Somos desamparados, o desamparo nos acompanha do nascimento à morte. O desamparo está na origem das angústias, tanto a angústia automática quanto a angústia sinal. Há os destinos criativos e os destinos destrutivos do desamparo. Destinos criativos são, por exemplo, as artes, a fraternidade, o trabalho, a vida familiar. Já as drogas são destinos destrutivos, aliviam o desamparo ao mesmo tempo que afundam os drogados. Na política, um destino destrutivo é o anseio de pessoas que ainda se entusiasmam com os regimes autoritários. Buscam um protetor poderoso que promete certezas que aliviam o desamparo das incertezas.
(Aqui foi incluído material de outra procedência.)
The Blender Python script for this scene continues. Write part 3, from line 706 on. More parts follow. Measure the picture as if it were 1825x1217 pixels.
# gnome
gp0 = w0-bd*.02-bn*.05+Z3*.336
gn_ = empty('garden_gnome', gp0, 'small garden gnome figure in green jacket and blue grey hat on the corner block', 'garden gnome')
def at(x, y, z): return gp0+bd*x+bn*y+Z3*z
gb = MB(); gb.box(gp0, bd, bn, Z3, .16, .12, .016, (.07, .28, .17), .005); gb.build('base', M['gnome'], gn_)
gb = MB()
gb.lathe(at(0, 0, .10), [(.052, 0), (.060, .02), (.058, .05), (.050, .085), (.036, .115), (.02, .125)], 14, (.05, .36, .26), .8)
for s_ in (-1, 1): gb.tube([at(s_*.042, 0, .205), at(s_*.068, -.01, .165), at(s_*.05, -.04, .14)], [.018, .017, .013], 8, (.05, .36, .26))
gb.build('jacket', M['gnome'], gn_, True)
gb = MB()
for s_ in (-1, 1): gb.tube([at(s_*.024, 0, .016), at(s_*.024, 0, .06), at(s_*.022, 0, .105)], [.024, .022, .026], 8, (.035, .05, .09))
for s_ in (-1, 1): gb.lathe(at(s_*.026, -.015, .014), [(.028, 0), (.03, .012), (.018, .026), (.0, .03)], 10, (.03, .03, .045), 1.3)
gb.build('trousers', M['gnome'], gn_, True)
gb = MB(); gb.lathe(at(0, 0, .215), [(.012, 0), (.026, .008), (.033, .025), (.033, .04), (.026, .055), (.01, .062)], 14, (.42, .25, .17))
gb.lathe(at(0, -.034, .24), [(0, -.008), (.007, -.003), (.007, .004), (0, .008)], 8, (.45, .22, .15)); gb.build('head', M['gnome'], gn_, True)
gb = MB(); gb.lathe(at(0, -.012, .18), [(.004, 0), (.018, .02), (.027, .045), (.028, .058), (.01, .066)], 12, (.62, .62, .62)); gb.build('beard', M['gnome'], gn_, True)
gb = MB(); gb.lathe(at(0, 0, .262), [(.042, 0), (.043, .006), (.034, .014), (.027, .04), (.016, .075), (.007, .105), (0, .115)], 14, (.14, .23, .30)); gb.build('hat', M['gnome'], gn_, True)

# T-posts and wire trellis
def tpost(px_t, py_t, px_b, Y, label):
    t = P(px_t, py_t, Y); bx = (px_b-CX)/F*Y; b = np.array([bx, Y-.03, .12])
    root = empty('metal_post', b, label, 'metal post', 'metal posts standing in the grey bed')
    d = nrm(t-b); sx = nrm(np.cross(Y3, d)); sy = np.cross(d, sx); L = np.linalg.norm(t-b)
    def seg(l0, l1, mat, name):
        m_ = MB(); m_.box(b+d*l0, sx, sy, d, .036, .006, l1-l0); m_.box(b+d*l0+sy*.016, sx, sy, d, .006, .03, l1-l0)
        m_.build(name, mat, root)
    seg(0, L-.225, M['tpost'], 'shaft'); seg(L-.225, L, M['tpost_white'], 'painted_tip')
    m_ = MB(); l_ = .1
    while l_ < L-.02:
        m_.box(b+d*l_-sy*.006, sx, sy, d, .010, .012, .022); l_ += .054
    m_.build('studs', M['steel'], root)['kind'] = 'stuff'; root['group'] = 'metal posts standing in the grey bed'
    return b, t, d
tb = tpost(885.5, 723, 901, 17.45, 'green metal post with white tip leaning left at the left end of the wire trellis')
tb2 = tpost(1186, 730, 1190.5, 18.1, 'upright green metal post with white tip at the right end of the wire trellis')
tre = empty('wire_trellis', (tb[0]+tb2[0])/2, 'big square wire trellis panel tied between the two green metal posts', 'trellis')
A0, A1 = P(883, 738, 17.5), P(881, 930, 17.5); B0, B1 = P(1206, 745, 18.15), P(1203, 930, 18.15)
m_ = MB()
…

A vitória de Donald Trump é um exemplo, porque ele prometeu conduzir os Estados Unidos a uma segurança imaginária. Estamos diante dos inimigos internos da democracia, título do livro de Tzvetan Todorov.
A história que descrevo não é completamente nova. O século 20 foi pródigo em diferentes ditaduras que prometeram segurança e amparo. As multidões acorreram e após anos ou décadas estavam decepcionadas. Logo, à medida que cresce o desamparo, aumentam os riscos da frágil liberdade. Até prova em contrário, a humanidade está vivendo um retrocesso.
Já aqui no Brasil, a democracia com justiça social, uma democracia democrática, também está em declínio. A grande ameaça recente seria a corrupção e hoje esse problema, que não foi resolvido, parece relegado. O problema maior hoje é que a democracia aqui e no mundo está ferida. A extrema-direita após anos quieta, está na liderança e já não se sabe o que poderá ocorrer. A humanidade parece desnorteada, sem rumo, dominada pela incerteza. O pânico do desamparo é propício a saídas salvadoras geradas pela servidão voluntária.
O desamparo também ocorre na vida cotidiana, no dia a dia. Medo de assaltos, medo dos estranhos, e histórias sem fim de violências. Marcar um jantar à noite, hoje, já é toda uma novela de precauções. Outro dia, fui caminhar pela Avenida Protásio Alves e escutei a pergunta se não era perigoso andar na rua muito cedo. Indispensável é seguir caminhando ou vamos nos paralisar. Paralisia de pernas, paralisia de pensamento, paralisia de vida. Precisamos caminhar buscando a alegria de viver. Caminhar hoje sob a corajosa liderança das mulheres norte-americanas que lembram as madres argentinas de Plaza de Mayo.